Earlier the late national hero and former Vice President Joshua Nkomo had lamented in 1995 that blacks owned “nothing” of the land in their own country. He warned of a dire future if the issue was not urgently resolved. He warned; “If we go (die) without sorting out this problem (land) our children will fight. There will be chaos.” This is the context in which political violence must be viewed post-2000. That goes for human rights and rule of law, for these were invoked specifically to forestall a historical imperative because Government didn’t have enough money to buy back a whole country from white settlers.

Blacks are human, they have matters about which they are very passionate and for which they can kill. These cannot be trivialised in defence of racist property rights and rule of law.

We are not vassals

What does Brexit mean for Zimbabwe?

That question cannot be answered in isolation. It was indicated at the beginning that there were already calls for a rerun of the referendum. By Sunday 3,4 million people had signed a petition towards this. That should tell us that the pragmatists in Britain are as worried about the upshot of the vote as most of us are. Which means our relations with Britain cannot be a one way street in which the UK determines everything while we wait.

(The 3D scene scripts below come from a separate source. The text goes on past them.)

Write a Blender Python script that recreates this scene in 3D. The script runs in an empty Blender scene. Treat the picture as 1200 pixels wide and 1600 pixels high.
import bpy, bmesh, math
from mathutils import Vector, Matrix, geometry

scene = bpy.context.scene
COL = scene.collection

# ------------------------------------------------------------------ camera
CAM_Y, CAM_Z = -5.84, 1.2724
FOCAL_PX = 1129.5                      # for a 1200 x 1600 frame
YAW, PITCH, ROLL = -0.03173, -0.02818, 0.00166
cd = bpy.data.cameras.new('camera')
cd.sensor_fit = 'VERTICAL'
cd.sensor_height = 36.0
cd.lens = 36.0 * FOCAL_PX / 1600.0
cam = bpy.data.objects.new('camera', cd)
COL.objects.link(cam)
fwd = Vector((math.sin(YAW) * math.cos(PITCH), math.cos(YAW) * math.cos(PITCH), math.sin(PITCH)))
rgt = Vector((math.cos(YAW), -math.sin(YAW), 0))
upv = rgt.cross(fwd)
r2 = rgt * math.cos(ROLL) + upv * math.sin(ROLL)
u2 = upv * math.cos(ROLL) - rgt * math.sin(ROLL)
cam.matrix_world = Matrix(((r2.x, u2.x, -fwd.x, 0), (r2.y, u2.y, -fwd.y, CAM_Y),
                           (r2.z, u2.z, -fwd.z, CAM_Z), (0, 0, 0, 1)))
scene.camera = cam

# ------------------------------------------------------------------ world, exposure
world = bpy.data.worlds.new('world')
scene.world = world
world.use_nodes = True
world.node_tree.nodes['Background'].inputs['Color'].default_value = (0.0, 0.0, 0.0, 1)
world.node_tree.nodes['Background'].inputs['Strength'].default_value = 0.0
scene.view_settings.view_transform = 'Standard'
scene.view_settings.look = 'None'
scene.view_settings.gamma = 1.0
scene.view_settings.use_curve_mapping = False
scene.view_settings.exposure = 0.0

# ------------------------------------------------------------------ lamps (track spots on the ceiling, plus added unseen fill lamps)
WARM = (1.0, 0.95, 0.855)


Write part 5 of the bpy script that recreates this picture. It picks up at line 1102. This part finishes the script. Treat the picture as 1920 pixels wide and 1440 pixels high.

Leaving the EU creates a vacuum as it were. Britain needs to fill that with new “friends”. The Commonwealth is not enough. In fact, there isn’t much trade there.

Second, Britain has lots of companies operating in Zimbabwe. It can’t afford to keep doors closed by living a lie about human rights. It’s Trojan horse for regime change is limping badly. Those companies see opportunities being grabbed by rivals from Russia, India and China. That should have a bearing on how Britain relates to Zimbabwe going forward. We need each other.

Third, on a broader level, African nations must outgrow the infantile idea of perpetual aid. No country has developed on the basis of foreign assistance. That means our engagement must be mutually beneficial, based on trade instead of a subordinate role as an aid receiver, much of which is stolen by European and American multinationals and siphoned out of the country.

Climbing down that high horse will require a major face saver for Britain. That is the only major reason why the UK might want to maintain sanctions on Zimbabwe. But then we are talking realpolitik beyond gamesmanship and moral pretences. We love our Zimbabwe the same way the British love their England.